Do this. Leave out any pictures and transcribe all other data below exactly.

Dataset extract.
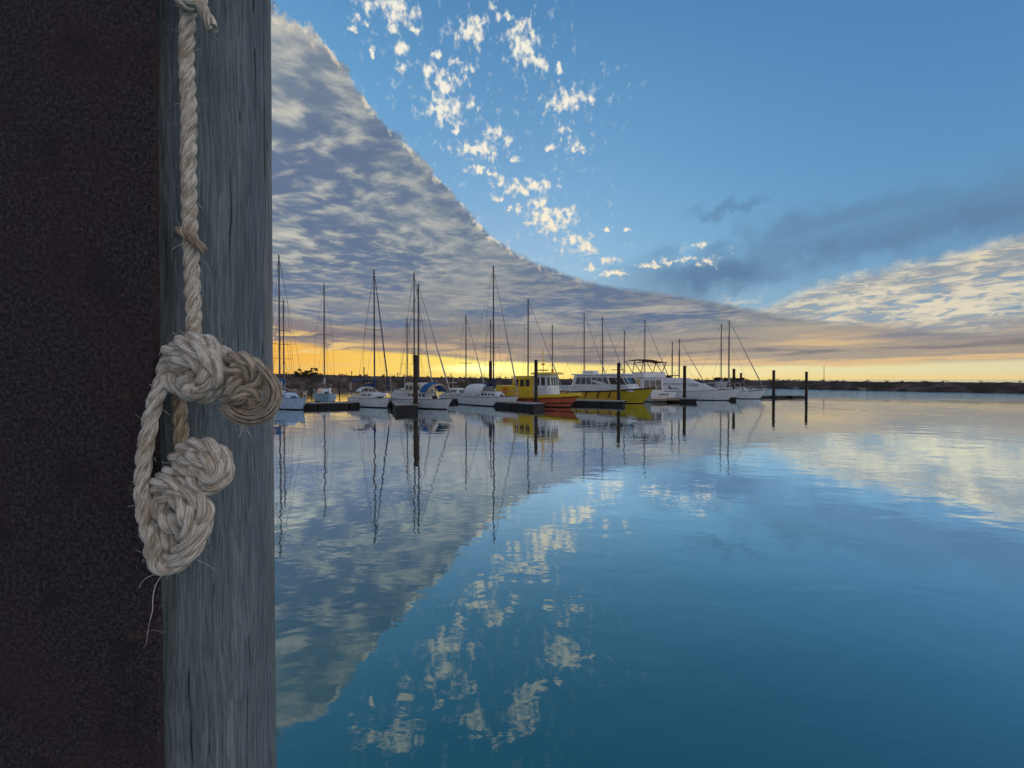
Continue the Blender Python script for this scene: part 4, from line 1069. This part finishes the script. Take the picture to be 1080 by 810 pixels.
# ------------------------------------------------------------------ docks and piles
def dock_piece(name, a, b, w_, label, cat, top=.52, group=None, thick=.5):
    """floating dock from a to b (world points), width w_ to the far side"""
    a, b = Vector((a[0], a[1], 0)), Vector((b[0], b[1], 0)); L_ = (b-a).length
    root = empty(name, a, math.atan2(b.y-a.y, b.x-a.x)); tag(root, label, cat, group)
    n_ = max(2, int(L_/2.6)); seg = L_/n_
    for i in range(n_):
        MB().box(i*seg+.04, (i+1)*seg-.04, .08, w_-.08, -.45, top-.14, .05).build('float', M['float'], root)
    MB().box(0, L_, 0, w_, top-.13, top, .03).build('deck', M['concrete'], root)
    MB().box(.05, L_-.05, -.05, .0, top-.26, top-.05, .015).build('fender_strip', M['black'], root)
    # cleats
    for i in range(1, n_):
        MB().tube([(i*seg-.15, .18, top+.08), (i*seg+.15, .18, top+.08)], .025, 5).tube([(i*seg, .18, top-.02), (i*seg, .18, top+.08)], .03, 5).build('cleat', M['dark_metal'], root)
    return root
wp = [wpt(*q) for q in ((300,431),(369,429.6),(480,424.6),(620,421.2),(803,418.2))]
names = ('dark floating dock left of the white sailboat with navy canvas', 'floating walkway behind the cream-cabined sailboat', 'floating walkway behind the yellow pilot boat', 'floating walkway behind the ferry and the motor yachts')
for i in range(4): dock_piece('floating_dock', wp[i], wp[i+1]-(wp[i+1]-wp[i]).normalized()*.08, 2.2, names[i], 'dock', group='sections of the floating walkway')
def finger(px, yw, L_, deg, label, w_=1.5, top=.54):
    e_ = wpt(px, yw); h = Vector((math.sin(R(deg)), -math.cos(R(deg)), 0)); a = e_ - h*L_
    # a..e_ runs along the right-hand edge; width goes to the left
    n_ = Vector((h.y, -h.x, 0))
    root = empty('finger_dock', e_, math.atan2(-h.y, -h.x)); tag(root, label, 'finger dock', 'finger docks between the boats')
    k = max(2, int(L_/2.4)); seg = L_/k
    for i in range(k): MB().box(i*seg+.04, (i+1)*seg-.04, w_*0+.06, w_-.06, -.45, top-.14, .05).build('float', M['float'], root)
    MB().box(0, L_, 0, w_, top-.13, top, .03).build('deck', M['concrete'], root)
    MB().box(-.05, 0, .05, w_-.05, top-.3, top-.05, .015).build('fender_strip', M['black'], root)
    return root
finger(441, 434.6, 12, 20, 'dark finger dock pointing at the camera below the cream-cabined sailboat', 2.0, .70)
finger(575, 431.0, 6.5, 44, 'finger dock with pale top in front of the yellow pilot boat', 1.8, .60)
finger(660, 427.2, 12, 64, 'finger dock along the yellow side of the ferry', 1.8, .56)
finger(735, 424.0, 9.5, 64, 'finger dock in front of the long white motor yacht', 1.8)
finger(777, 422.2, 5, 60, 'short finger dock at the bow of the long white motor yacht', 1.4)
def pile(px, yw, ytop, r, label, m='rustpile', name='mooring_pile', cap=True, group='mooring piles of the marina'):
    p = wpt(px, yw); H = top_z(yw, ytop); root = empty(name, p); tag(root, label, 'mooring pile', group)
    mb = MB(); rings = []
    for j in range(22):
        z = -1.2+(H+1.2)*j/21
        rings.append([(math.cos(2*math.pi*k/18)*r*(1+.02*mnoise.noise(Vector((k*1.1, z*2, px)))), math.sin(2*math.pi*k/18)*r*(1+.02*mnoise.noise(Vector((k, z*2, px+5)))), z) for k in range(18)])
    mb.loft(rings).build('shaft', M[m], root, smooth=True)
    MB().tube([(0,0,-.6), (0,0,.55)], r*1.03, 18).build('tide_band', M['black'], root, smooth=True)
    if cap: MB().tube([(0,0,H-.02), (0,0,H+.10), (0,0,H+.16)], [r*1.06, r*1.06, r*.5], 18).build('cap', M['black'], root, smooth=True)
    mb = MB(); mb.tube([(math.cos(a)*r*1.35, math.sin(a)*r*1.35, .72) for a in [i*math.pi/8 for i in range(17)]], .05, 6); mb.build('guide_ring', M['dark_metal'], root)
pile(438.3, 434.0, 376, .21, 'thickest dark mooring pile, rising in front of the cream-cabined sailboat')
pile(565.3, 430.0, 381, .18, 'dark mooring pile in front of the yellow pilot boat')
pile(652.5, 426.5, 384, .20, 'dark mooring pile in front of the yellow ferry')
pile(722, 423.8, 387, .20, 'dark mooring pile in front of the long white motor yacht')
pile(774, 421.8, 390, .19, 'dark mooring pile where the long yacht and the last sailboat overlap')
pile(781.5, 413.5, 394, .24, 'distant dark mooring pile seen over the last sailboat')
pile(816, 421.0, 391.5, .19, 'lone dark mooring pile at the left end of the outer floats')
pile(850.5, 420.4, 393, .18, 'lone dark mooring pile at the far right end of the outer floats')
pile(517.3, 421.5, 382, .24, 'rust brown mooring pile behind the domed white sailboat')
for px, yw, yt, lb in ((358, 412.5, 394, 'thin distant pile right of the pale blue sailboat'), (371, 412, 391.5, 'thin distant pile behind the stern of the navy-canvas sailboat'), (384, 413, 387, 'tallest of the thin distant piles, behind the navy-canvas sailboat'),
                       (419.5, 412, 393, 'thin distant pile left of the cream-cabined sailboat'), (404, 412, 394.5, 'thin distant pile behind the bow dinghy'), (475.5, 412, 394, 'thin distant pile behind the small cabin motor boat'), (540, 412, 396, 'thin distant pile left of the yellow pilot boat')):
    pile(px, yw, yt, .11, lb, cap=False)
# outer floats with a light plank joining them
a, b = wpt(803, 420.2), wpt(853, 419.8)
for i, (p0, p1) in enumerate(((803, 815), (819.5, 833.5), (835.5, 850))):
    q0, q1 = wpt(p0, 420.1), wpt(p1, 419.9)
    o = empty('outer_float', q0, math.atan2(q1.y-q0.y, q1.x-q0.x)); L_ = (q1-q0).length
    tag(o, ('low dark float next to the last sailboat, left one of the three outer floats', 'middle one of the three low dark outer floats', 'rightmost of the three low dark outer floats')[i], 'float', 'outer floats')
    MB().box(0, L_, 0, 1.4, -.35, .34, .06).build('float', M['float'], o); MB().box(0, L_, -.03, 1.45, .345, .44, .02).build('deck', M['concrete'], o)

Solution to this exercise.
Continue the Blender Python script for this scene: part 4, from line 1069. This part finishes the script. Take the picture to be 1080 by 810 pixels.
# ------------------------------------------------------------------ docks and piles
def dock_piece(name, a, b, w_, label, cat, top=.52, group=None, thick=.5):
    """floating dock from a to b (world points), width w_ to the far side"""
    a, b = Vector((a[0], a[1], 0)), Vector((b[0], b[1], 0)); L_ = (b-a).length
    root = empty(name, a, math.atan2(b.y-a.y, b.x-a.x)); tag(root, label, cat, group)
    n_ = max(2, int(L_/2.6)); seg = L_/n_
    for i in range(n_):
        MB().box(i*seg+.04, (i+1)*seg-.04, .08, w_-.08, -.45, top-.14, .05).build('float', M['float'], root)
    MB().box(0, L_, 0, w_, top-.13, top, .03).build('deck', M['concrete'], root)
    MB().box(.05, L_-.05, -.05, .0, top-.26, top-.05, .015).build('fender_strip', M['black'], root)
    # cleats
    for i in range(1, n_):
        MB().tube([(i*seg-.15, .18, top+.08), (i*seg+.15, .18, top+.08)], .025, 5).tube([(i*seg, .18, top-.02), (i*seg, .18, top+.08)], .03, 5).build('cleat', M['dark_metal'], root)
    return root
wp = [wpt(*q) for q in ((300,431),(369,429.6),(480,424.6),(620,421.2),(803,418.2))]
names = ('dark floating dock left of the white sailboat with navy canvas', 'floating walkway behind the cream-cabined sailboat', 'floating walkway behind the yellow pilot boat', 'floating walkway behind the ferry and the motor yachts')
for i in range(4): dock_piece('floating_dock', wp[i], wp[i+1]-(wp[i+1]-wp[i]).normalized()*.08, 2.2, names[i], 'dock', group='sections of the floating walkway')
def finger(px, yw, L_, deg, label, w_=1.5, top=.54):
    e_ = wpt(px, yw); h = Vector((math.sin(R(deg)), -math.cos(R(deg)), 0)); a = e_ - h*L_
    # a..e_ runs along the right-hand edge; width goes to the left
    n_ = Vector((h.y, -h.x, 0))
    root = empty('finger_dock', e_, math.atan2(-h.y, -h.x)); tag(root, label, 'finger dock', 'finger docks between the boats')
    k = max(2, int(L_/2.4)); seg = L_/k
    for i in range(k): MB().box(i*seg+.04, (i+1)*seg-.04, w_*0+.06, w_-.06, -.45, top-.14, .05).build('float', M['float'], root)
    MB().box(0, L_, 0, w_, top-.13, top, .03).build('deck', M['concrete'], root)
    MB().box(-.05, 0, .05, w_-.05, top-.3, top-.05, .015).build('fender_strip', M['black'], root)
    return root
finger(441, 434.6, 12, 20, 'dark finger dock pointing at the camera below the cream-cabined sailboat', 2.0, .70)
finger(575, 431.0, 6.5, 44, 'finger dock with pale top in front of the yellow pilot boat', 1.8, .60)
finger(660, 427.2, 12, 64, 'finger dock along the yellow side of the ferry', 1.8, .56)
finger(735, 424.0, 9.5, 64, 'finger dock in front of the long white motor yacht', 1.8)
finger(777, 422.2, 5, 60, 'short finger dock at the bow of the long white motor yacht', 1.4)
def pile(px, yw, ytop, r, label, m='rustpile', name='mooring_pile', cap=True, group='mooring piles of the marina'):
    p = wpt(px, yw); H = top_z(yw, ytop); root = empty(name, p); tag(root, label, 'mooring pile', group)
    mb = MB(); rings = []
    for j in range(22):
        z = -1.2+(H+1.2)*j/21
        rings.append([(math.cos(2*math.pi*k/18)*r*(1+.02*mnoise.noise(Vector((k*1.1, z*2, px)))), math.sin(2*math.pi*k/18)*r*(1+.02*mnoise.noise(Vector((k, z*2, px+5)))), z) for k in range(18)])
    mb.loft(rings).build('shaft', M[m], root, smooth=True)
    MB().tube([(0,0,-.6), (0,0,.55)], r*1.03, 18).build('tide_band', M['black'], root, smooth=True)
    if cap: MB().tube([(0,0,H-.02), (0,0,H+.10), (0,0,H+.16)], [r*1.06, r*1.06, r*.5], 18).build('cap', M['black'], root, smooth=True)
    mb = MB(); mb.tube([(math.cos(a)*r*1.35, math.sin(a)*r*1.35, .72) for a in [i*math.pi/8 for i in range(17)]], .05, 6); mb.build('guide_ring', M['dark_metal'], root)
pile(438.3, 434.0, 376, .21, 'thickest dark mooring pile, rising in front of the cream-cabined sailboat')
pile(565.3, 430.0, 381, .18, 'dark mooring pile in front of the yellow pilot boat')
pile(652.5, 426.5, 384, .20, 'dark mooring pile in front of the yellow ferry')
pile(722, 423.8, 387, .20, 'dark mooring pile in front of the long white motor yacht')
pile(774, 421.8, 390, .19, 'dark mooring pile where the long yacht and the last sailboat overlap')
pile(781.5, 413.5, 394, .24, 'distant dark mooring pile seen over the last sailboat')
pile(816, 421.0, 391.5, .19, 'lone dark mooring pile at the left end of the outer floats')
pile(850.5, 420.4, 393, .18, 'lone dark mooring pile at the far right end of the outer floats')
pile(517.3, 421.5, 382, .24, 'rust brown mooring pile behind the domed white sailboat')
for px, yw, yt, lb in ((358, 412.5, 394, 'thin distant pile right of the pale blue sailboat'), (371, 412, 391.5, 'thin distant pile behind the stern of the navy-canvas sailboat'), (384, 413, 387, 'tallest of the thin distant piles, behind the navy-canvas sailboat'),
                       (419.5, 412, 393, 'thin distant pile left of the cream-cabined sailboat'), (404, 412, 394.5, 'thin distant pile behind the bow dinghy'), (475.5, 412, 394, 'thin distant pile behind the small cabin motor boat'), (540, 412, 396, 'thin distant pile left of the yellow pilot boat')):
    pile(px, yw, yt, .11, lb, cap=False)
# outer floats with a light plank joining them
a, b = wpt(803, 420.2), wpt(853, 419.8)
for i, (p0, p1) in enumerate(((803, 815), (819.5, 833.5), (835.5, 850))):
    q0, q1 = wpt(p0, 420.1), wpt(p1, 419.9)
    o = empty('outer_float', q0, math.atan2(q1.y-q0.y, q1.x-q0.x)); L_ = (q1-q0).length
    tag(o, ('low dark float next to the last sailboat, left one of the three outer floats', 'middle one of the three low dark outer floats', 'rightmost of the three low dark outer floats')[i], 'float', 'outer floats')
    MB().box(0, L_, 0, 1.4, -.35, .34, .06).build('float', M['float'], o); MB().box(0, L_, -.03, 1.45, .345, .44, .02).build('deck', M['concrete'], o)